As the media hones in on a topic, investors have to pay attention, whether they like it or not. If you are going to a client meeting, you know full well they are likely to ask you your opinion on the item of the day and how you are prepared for that.  For all the alleged focus on long-term results, half of any hour long meeting will be spent on the topic de jour.  So the attention to the issue, even if originally more from the media, becomes part of the mainstream investing.  You cannot ignore it. (Well you actually can, and probably should, but that isn’t how it feels at the time.)

When an item is at the forefront of everyone’s mind, it tends to grow in importance. Even if you think an issue is nothing it takes on a life of its own.  I for one thought the cliff wouldn’t be an issue and liked the market below 1,400.  That was scary at times as market continued to sell-off.  Eventually, it worked out well, but the reality is that most of December and part of November was spent second-guessing the only logical and by far most likely conclusion.

But the headline driven mentality isn’t enough to cause the moves.  Its partner in crime is the focus on monthly returns.  Hedge funds in particular, but more and more asset managers of all stripes are so focused on monthly returns that they work in tandem with the media to create trading noise where none should be.

For the manager that has no strong opinion, because he or she didn’t think a subject is meaningful, to ignore the barrage of headlines and a 2% move in conjunction with those headlines is almost an impossible feat.  “Doubling down” is almost out of the question and somehow, the “prudent” thing to do is to cut risk because someone else must know something and it must be important.

I remain convinced that in the “old” days managers could (or at least did) focus on information further down the road. Now, I think the amount of information forces them to react too much to near term information, and the fight to keep AUM (assets under management,) and protect returns with stop losses, amplifies the importance of those headlines.

So what does this mean for the way you should invest?

Don’t let price determine investment thesis.  Give investment ideas time to play out.  Price moves are exaggerated by the headlines and stop loss orders and are less meaningful (even when you are right) than you realize. Too much of the market is getting caught up in the headline mix and the price move, and avoiding that is where the money will be made.  I’ve seen lots of dogs chase their tails, and few have been successful.

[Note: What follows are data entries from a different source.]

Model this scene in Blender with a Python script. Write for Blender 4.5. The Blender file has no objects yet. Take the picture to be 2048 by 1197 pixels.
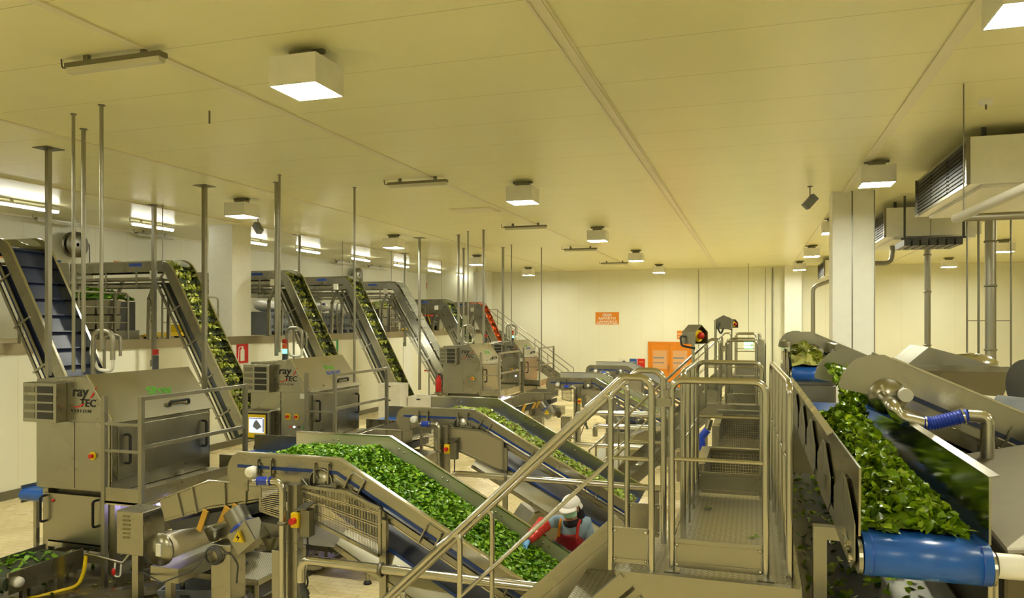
import bpy, math, random
from mathutils import Vector, Matrix
from mathutils import noise as mnoise
R = random.Random(11)
SC = bpy.context.scene
COL = SC.collection
# ------------------------------------------------------------------ camera model (metres)
TH = math.radians(17.82); CT, ST = math.cos(TH), math.sin(TH)
EYE = Vector((0, 0, 3.6)); FPX = 1500.0
def at(px, py, X=None, Y=None, Z=None, f=None):
    """a pixel of the 2048x1197 photograph -> a point in the room on a known plane"""
    u = (px - 1024) / FPX; v = (643 - py) / FPX
    d = Vector((u * CT - ST, u * ST + CT, v))
    if X is not None: k = X / d.x
    elif Y is not None: k = Y / d.y
    elif Z is not None: k = (Z - 3.6) / d.z
    else: k = f
    return EYE + d * k
# ------------------------------------------------------------------ materials
def lin(h):
    h = h.lstrip('#'); o = []
    for i in (0, 2, 4):
        c = int(h[i:i+2], 16) / 255
        o.append(c / 12.92 if c <= .04045 else ((c + .055) / 1.055) ** 2.4)
    return (*o, 1)
def newmat(n):
    m = bpy.data.materials.new(n); m.use_nodes = True
    nt = m.node_tree; b = nt.nodes['Principled BSDF']
    return m, nt, b
def N(nt, t, **kw):
    n = nt.nodes.new(t)
    for k, v in kw.items(): setattr(n, k, v)
    return n
def coords(nt, scale=(1, 1, 1)):
    g = N(nt, 'ShaderNodeNewGeometry'); mp = N(nt, 'ShaderNodeMapping')
    mp.inputs['Scale'].default_value = scale
    nt.links.new(g.outputs['Position'], mp.inputs['Vector']); return mp.outputs['Vector']
def ramp(nt, fac, stops):
    r = N(nt, 'ShaderNodeValToRGB'); e = r.color_ramp.elements
    while len(e) < len(stops): e.new(.5)
    for el, (p, c) in zip(e, stops): el.position = p; el.color = c
    nt.links.new(fac, r.inputs['Fac']); return r.outputs['Color']
def plain(n, col, rough=.5, metal=0.0, var=.08, nscale=6, spec=.5):
    m, nt, b = newmat(n); c = lin(col)
    no = N(nt, 'ShaderNodeTexNoise'); no.inputs['Scale'].default_value = nscale; no.inputs['Detail'].default_value = 3
    nt.links.new(coords(nt), no.inputs['Vector'])
    k1 = 1 - var; k2 = 1 + var
    out = ramp(nt, no.outputs['Fac'], [(.3, (c[0]*k1, c[1]*k1, c[2]*k1, 1)), (.7, (min(1, c[0]*k2), min(1, c[1]*k2), min(1, c[2]*k2), 1))])
    nt.links.new(out, b.inputs['Base Color'])
    b.inputs['Roughness'].default_value = rough; b.inputs['Metallic'].default_value = metal
    b.inputs['Specular IOR Level'].default_value = spec
    return m
def steel(n, col, r0, r1, stretch=(1, 1, 1), bump=.0, scale=40):
    m, nt, b = newmat(n); c = lin(col)
    no = N(nt, 'ShaderNodeTexNoise'); no.inputs['Scale'].default_value = scale; no.inputs['Detail'].default_value = 4
    v = coords(nt, stretch); nt.links.new(v, no.inputs['Vector'])
    n2 = N(nt, 'ShaderNodeTexNoise'); n2.inputs['Scale'].default_value = 2.3; n2.inputs['Detail'].default_value = 4
    nt.links.new(coords(nt), n2.inputs['Vector'])
    mr = N(nt, 'ShaderNodeMapRange'); mr.inputs['From Min'].default_value = .3; mr.inputs['From Max'].default_value = .7
    mr.inputs['To Min'].default_value = r0; mr.inputs['To Max'].default_value = r1
    nt.links.new(n2.outputs['Fac'], mr.inputs['Value']); nt.links.new(mr.outputs[0], b.inputs['Roughness'])
    cc = ramp(nt, n2.outputs['Fac'], [(.25, (c[0]*.96, c[1]*.955, c[2]*.94, 1)), (.75, (min(1, c[0]*1.03), min(1, c[1]*1.03), min(1, c[2]*1.03), 1))])
    nt.links.new(cc, b.inputs['Base Color']); b.inputs['Metallic'].default_value = 1
    if bump:
        bp = N(nt, 'ShaderNodeBump'); bp.inputs['Strength'].default_value = bump; bp.inputs['Distance'].default_value = .003
        nt.links.new(no.outputs['Fac'], bp.inputs['Height']); nt.links.new(bp.outputs[0], b.inputs['Normal'])
    return m
def emit(n, col, s):
    m, nt, b = newmat(n)
    b.inputs['Base Color'].default_value = (.8, .8, .8, 1)
    b.inputs['Emission Color'].default_value = lin(col); b.inputs['Emission Strength'].default_value = s
    return m
M = {}
M['steel'] = steel('brushed_steel', '#a19f92', .24, .34, (1, 1, 1), 0, 60)
M['sheet'] = steel('satin_steel_sheet', '#a5a395', .27, .38, (1, 1, 1), 0, 90)
M['dsteel'] = steel('dull_steel', '#858376', .34, .48, (1, 1, 1), 0, 50)
M['tube'] = steel('polished_tube', '#bdbbb0', .14, .24, (1, 1, 1), 0, 30)
M['liner'] = steel('matt_liner_sheet', '#cfcdbb', .45, .6, (1, 1, 1), 0, 30)
M['obelt'] = plain('dark_olive_belt', '#333a26', .5, var=.2)
M['dkst'] = steel('worn_dark_steel', '#6d6858', .4, .55, (1, 1, 1), 0, 40)
M['galv'] = steel('zinc_pipe', '#9a988b', .35, .5, (1, 1, 1), 0, 20)
M['mirror'] = steel('wet_polished_sheet', '#aaa996', .10, .2, (1, 1, 1), 0, 24)
M['white'] = plain('white_enamel', '#e9e8df', .35, var=.03)
M['offwhite'] = plain('cream_plastic', '#dcd9cc', .4, var=.04)
M['bag'] = plain('white_plastic_film', '#eceeee', .3, var=.08, nscale=14)
M['greyp'] = plain('grey_plastic', '#7d838c', .5)
M['dgreyp'] = plain('dark_grey_plastic', '#3f4243', .5)
M['black'] = plain('black_rubber', '#17181a', .55)
M['blue'] = plain('blue_belt', '#1f5bb4', .3, var=.1, nscale=8)
M['navy'] = plain('navy_belt_edge', '#16397f', .35, var=.1)
M['dblue'] = plain('dark_blue_belt', '#2a3454', .42, var=.12)
M['bluep'] = plain('blue_plastic', '#1d3fb4', .3)
M['red'] = plain('red_paint', '#c4201c', .4)
M['orange'] = plain('orange_panel', '#dc8410', .4, var=.03)
M['yellow'] = plain('yellow_plastic', '#e8c811', .42)
M['green'] = plain('green_sign', '#1f9a52', .4)
M['spray'] = plain('spray_green_ink', '#48ac22', .5)
M['ink'] = plain('black_ink', '#161614', .5)
M['inkblue'] = plain('blue_ink', '#2c4fb0', .5)
M['signblue'] = plain('blue_sign', '#1c4f9e', .45)
M['ochre'] = plain('yellow_fibre_spring', '#c79a35', .5)
M['roller'] = plain('cream_roller', '#d9cfae', .35)
M['grille'] = plain('dark_grille', '#2c2b24', .6)
M['carrot'] = plain('orange_carrot', '#e0641a', .45, var=.25, nscale=30)
M['skin'] = plain('skin', '#a9745c', .55)
M['shirt'] = plain('pale_blue_shirt', '#8fa7bd', .75, var=.1, nscale=18)
M['apron'] = plain('red_plastic_apron', '#8c1a24', .28, var=.25, nscale=9)
M['sleeve'] = plain('red_plastic_sleeve', '#c43630', .22, var=.2, nscale=24)
M['glove'] = plain('blue_glove', '#5f9ad0', .45)
M['mask'] = plain('pale_green_mask', '#a9d3c0', .7)
M['scarf'] = plain('dark_scarf', '#1d1820', .85)
M['cap'] = plain('white_cotton', '#e9e4e2', .8, var=.03)
M['lampw'] = emit('lit_diffuser', '#fffde8', 90)
M['tubew'] = emit('lit_tube', '#fffdee', 15)
M['uv'] = emit('violet_white_lamp', '#c3b4ff', 1.3)
M['exit'] = emit('lit_green_sign', '#5ff0a0', 1.8)
M['led'] = emit('white_indicator', '#dfe4ff', 4)
M['ledg'] = emit('green_beacon', '#23e0a4', 1.2)
M['ledr'] = plain('red_beacon', '#a11c14', .3)
M['ledo'] = plain('amber_beacon', '#c4561c', .3)
M['lcd'] = emit('lcd_screen', '#b9c8f4', .5)
# clear guard film
m, nt, b = newmat('clear_acrylic'); b.inputs['Base Color'].default_value = lin('#e8ece0'); b.inputs['Roughness'].default_value = .15
b.inputs['Alpha'].default_value = .28; M['acrylic'] = m
m, nt, b = newmat('frosted_acrylic'); b.inputs['Base Color'].default_value = lin('#ddd9c0'); b.inputs['Roughness'].default_value = .3
b.inputs['Alpha'].default_value = .85; M['frost'] = m
m, nt, b = newmat('door_glass'); b.inputs['Base Color'].default_value = lin('#d9a878'); b.inputs['Roughness'].default_value = .12; M['doorglass'] = m
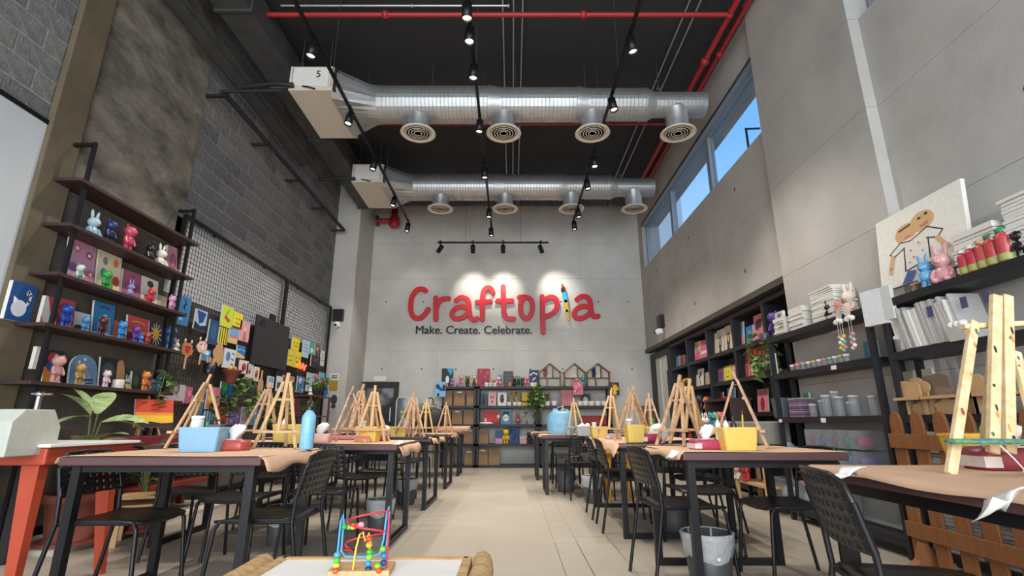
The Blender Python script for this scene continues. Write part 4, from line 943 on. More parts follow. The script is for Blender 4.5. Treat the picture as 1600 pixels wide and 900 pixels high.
ga('lime canvas with red cherries on the grid', 346, 478, 364, 512, '#c3d43a', [('e',.4,.45,.14,.1,'#b4432a'),('e',.62,.35,.14,.1,'#b4432a'),('l',[(.4,.55),(.55,.85)],.05,'#4a7a2c')])
ga('yellow canvas with a smiling face on the grid', 364, 488, 379, 514, '#dfd52c', d_face()+[('r',0,0,1,.12,'#7a2f2a')])
ga('yellow and black striped canvas on the grid', 342, 512, 356, 538, '#d8cf35', d_stripes())
ga('small beach canvas with pale sky and sand on the grid', 358, 513, 372, 537, '#6fa8d2', [('r',0,0,1,.35,'#d9b583'),('r',0,.35,1,.5,'#c77f5c')])
ga('pink canvas with a slender figure on the grid', 374, 502, 390, 534, '#d7a0a6', [('p',[(.35,0),(.75,0),(.6,.5),(.45,.5)],'#c46a7c'),('e',.52,.62,.12,.1,'#e9cdb4')])
ga('blue wave canvas over sand on the grid', 370, 540, 383, 560, '#2a74b8', [('p',[(0,0),(1,0),(1,.2),(0,.45)],'#d2b27c'),('l',[(0,.6),(.5,.72),(1,.62)],.08,'#8ac0e4')])
ga('white sheet with blue ink figures on the grid', 349, 545, 368, 576, '#cfd5dc', [('e',.35,.6,.18,.25,'#4a7fc0'),('l',[(.65,.8),(.85,.75)],.06,'#333a44'),('l',[(.65,.5),(.85,.45)],.06,'#333a44'),('l',[(.65,.25),(.85,.2)],.06,'#333a44')])
def blob(n=18, seed=1, amp=0.12):
    q = random.Random(seed); return [(.5+(.42+q.uniform(-amp,amp)*0.6)*math.cos(2*PI*i/n), .5+(.42+q.uniform(-amp,amp)*0.6)*math.sin(2*PI*i/n)) for i in range(n)]
def mask(label, u, v, r, col, fc, stick=True, seed=1, horns=True):
    p = at(u, v, X=XA+0.03); R = px(r, p)*1.2; t = thing('stick_mask', label, 'mask', p, PI/2, 'painted stick masks on the grid')
    MB().prism([((x-.5)*2*R*1.2, (y-.5)*2*R) for x, y in blob(20, seed)], (0,0.008,0)).build('mask_face', t, pc(col))
    MB().prism([((x-.5)*1.1*R, (y-.5)*1.0*R) for x, y in blob(14, seed+3)], (0,0.004,0), o=(0,-0.005,0)).build('mask_paint', t, pc(fc))
    for s in (-1, 1):
        MB().ball((s*R*0.35,-0.004,R*0.25), (R*0.1,0.004,R*0.1), n=8, k=6).build('eye', t, M['black'])
        if horns: MB().ball((s*R*0.6,0.002,R*1.0), (R*0.16,0.008,R*0.22), n=8, k=6).build('horn', t, pc('#e3d3b5'))
    if stick: MB().bb(-0.012, 0.012, 0.0, 0.008, -R*2.3, -R*0.7).build('stick', t, M['wood'])
mask('orange lion stick mask with a red nose hanging from the shelf end', 293, 546, 11, '#b9764a', '#a8322c', True, 2)
mask('pale pink bear stick mask beside the orange lion mask', 316, 542, 10, '#d9b9ae', '#e6d3cb', True, 5)
ga('small blue and white board below the pink mask', 316, 546, 329, 564, '#3d86c4', [('e',.5,.7,.3,.2,'#d2e2ee')])
p = at(342, 553, X=XA+0.02)
o = MB().prism([((x-.5)*0.28, (y-.5)*0.34) for x, y in blob(20, 9, 0.2)], (0,0.008,0)).build('wooden_cutout', None, M['mdf'], loc=p, rot=(0,0,PI/2)); tag(o, 'plain brown wooden cut-out left of the white ink sheet', 'cutout')
p = at(327, 575, X=XA+0.05); t = thing('pencil_cup', 'black cup of coloured pencils hooked on the grid', 'pencil cup', p, PI/2)
MB().lathe([(0.06,-0.06),(0.07,0.06),(0.064,0.06),(0.056,-0.05),(0,-0.05)], 14).build('cup', t, M['blackpl'])
for i, c in enumerate(('#d9c04a','#c8852e','#b0b6bc','#c94a3a','#d9c04a')): MB().tube((-0.04+0.02*i,0,-0.04), (-0.075+0.037*i,0.0,0.13), 0.007, 6).build('pencil', t, pc(c))
p = at(362, 584, X=XA+0.08); t = thing('wall_planter', 'small terracotta planter with a red rim on the grid', 'planter', p, PI/2)
MB().lathe([(0.05,-0.13),(0.09,0.0),(0.13,0.03),(0.13,0.05),(0.10,0.05),(0.08,-0.02),(0,-0.02)], 16).build('pot', t, M['terracotta'])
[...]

No matter what your view on the debt ceiling is, no one will care for another few weeks.  We have finally moved on to earnings season. If you were banging your head at the wall for the past month, or were standing in the corner by yourself at holiday parties mumbling about earnings, while everyone else talked fiscal cliff, now is your time to shine.

The market will focus on earnings for now. Talk about how the fiscal cliff resolution will help the economy will not reach the light of day.  Fed QE will, but now it seems the story is that they will cut back asset purchase programs far faster than raising the short-term rate.  So that will be the secondary story in this market that looks more like a soap opera than a mechanism for calculating valuation in the largest economy in the world.

With earnings coming out, I think we will see some signs of disappointment.  The biggest disconnect I see in the market is the market’s belief that the fiscal cliff will inspire business people to grow.  I think we will be disappointed by that as most businesses are too big and too global for the little that was done to meaningfully change their plans.

I remain near term bearish because of that, but from the bullish side still like long Spain/Italian 10 year debt vs. short 10 year bunds.